[Begin Given information]

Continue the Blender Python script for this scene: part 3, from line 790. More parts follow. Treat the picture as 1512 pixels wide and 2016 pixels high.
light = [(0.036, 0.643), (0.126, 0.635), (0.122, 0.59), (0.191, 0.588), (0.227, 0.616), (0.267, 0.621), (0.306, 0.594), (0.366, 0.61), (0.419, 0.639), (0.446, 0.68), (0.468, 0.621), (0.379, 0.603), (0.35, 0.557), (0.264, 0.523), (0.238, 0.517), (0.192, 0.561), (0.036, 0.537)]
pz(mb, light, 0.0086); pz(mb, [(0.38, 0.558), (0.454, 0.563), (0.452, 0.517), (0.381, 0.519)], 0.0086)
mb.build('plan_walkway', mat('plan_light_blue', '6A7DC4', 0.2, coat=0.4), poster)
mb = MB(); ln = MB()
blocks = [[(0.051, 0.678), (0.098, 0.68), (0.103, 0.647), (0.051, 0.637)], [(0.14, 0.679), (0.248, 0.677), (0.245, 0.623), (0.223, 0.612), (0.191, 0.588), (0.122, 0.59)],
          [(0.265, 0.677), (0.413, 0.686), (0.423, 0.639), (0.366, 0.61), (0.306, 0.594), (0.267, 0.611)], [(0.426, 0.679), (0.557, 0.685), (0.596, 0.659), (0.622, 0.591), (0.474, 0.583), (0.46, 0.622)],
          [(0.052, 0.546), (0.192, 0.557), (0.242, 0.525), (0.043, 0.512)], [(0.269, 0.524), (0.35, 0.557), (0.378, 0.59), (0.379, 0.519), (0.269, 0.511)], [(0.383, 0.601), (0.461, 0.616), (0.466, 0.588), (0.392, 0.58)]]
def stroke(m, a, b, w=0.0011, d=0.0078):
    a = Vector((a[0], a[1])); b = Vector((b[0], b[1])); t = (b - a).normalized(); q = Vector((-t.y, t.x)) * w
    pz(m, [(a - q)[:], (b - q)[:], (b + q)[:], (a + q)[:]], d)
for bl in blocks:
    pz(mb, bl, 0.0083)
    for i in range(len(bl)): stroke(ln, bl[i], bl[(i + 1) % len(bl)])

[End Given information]

What is needed: Repeat every line of the material exactly as given.

Response to this exercise:
Continue the Blender Python script for this scene: part 3, from line 790. More parts follow. Treat the picture as 1512 pixels wide and 2016 pixels high.
light = [(0.036, 0.643), (0.126, 0.635), (0.122, 0.59), (0.191, 0.588), (0.227, 0.616), (0.267, 0.621), (0.306, 0.594), (0.366, 0.61), (0.419, 0.639), (0.446, 0.68), (0.468, 0.621), (0.379, 0.603), (0.35, 0.557), (0.264, 0.523), (0.238, 0.517), (0.192, 0.561), (0.036, 0.537)]
pz(mb, light, 0.0086); pz(mb, [(0.38, 0.558), (0.454, 0.563), (0.452, 0.517), (0.381, 0.519)], 0.0086)
mb.build('plan_walkway', mat('plan_light_blue', '6A7DC4', 0.2, coat=0.4), poster)
mb = MB(); ln = MB()
blocks = [[(0.051, 0.678), (0.098, 0.68), (0.103, 0.647), (0.051, 0.637)], [(0.14, 0.679), (0.248, 0.677), (0.245, 0.623), (0.223, 0.612), (0.191, 0.588), (0.122, 0.59)],
          [(0.265, 0.677), (0.413, 0.686), (0.423, 0.639), (0.366, 0.61), (0.306, 0.594), (0.267, 0.611)], [(0.426, 0.679), (0.557, 0.685), (0.596, 0.659), (0.622, 0.591), (0.474, 0.583), (0.46, 0.622)],
          [(0.052, 0.546), (0.192, 0.557), (0.242, 0.525), (0.043, 0.512)], [(0.269, 0.524), (0.35, 0.557), (0.378, 0.59), (0.379, 0.519), (0.269, 0.511)], [(0.383, 0.601), (0.461, 0.616), (0.466, 0.588), (0.392, 0.58)]]
def stroke(m, a, b, w=0.0011, d=0.0078):
    a = Vector((a[0], a[1])); b = Vector((b[0], b[1])); t = (b - a).normalized(); q = Vector((-t.y, t.x)) * w
    pz(m, [(a - q)[:], (b - q)[:], (b + q)[:], (a + q)[:]], d)
for bl in blocks:
    pz(mb, bl, 0.0083)
    for i in range(len(bl)): stroke(ln, bl[i], bl[(i + 1) % len(bl)])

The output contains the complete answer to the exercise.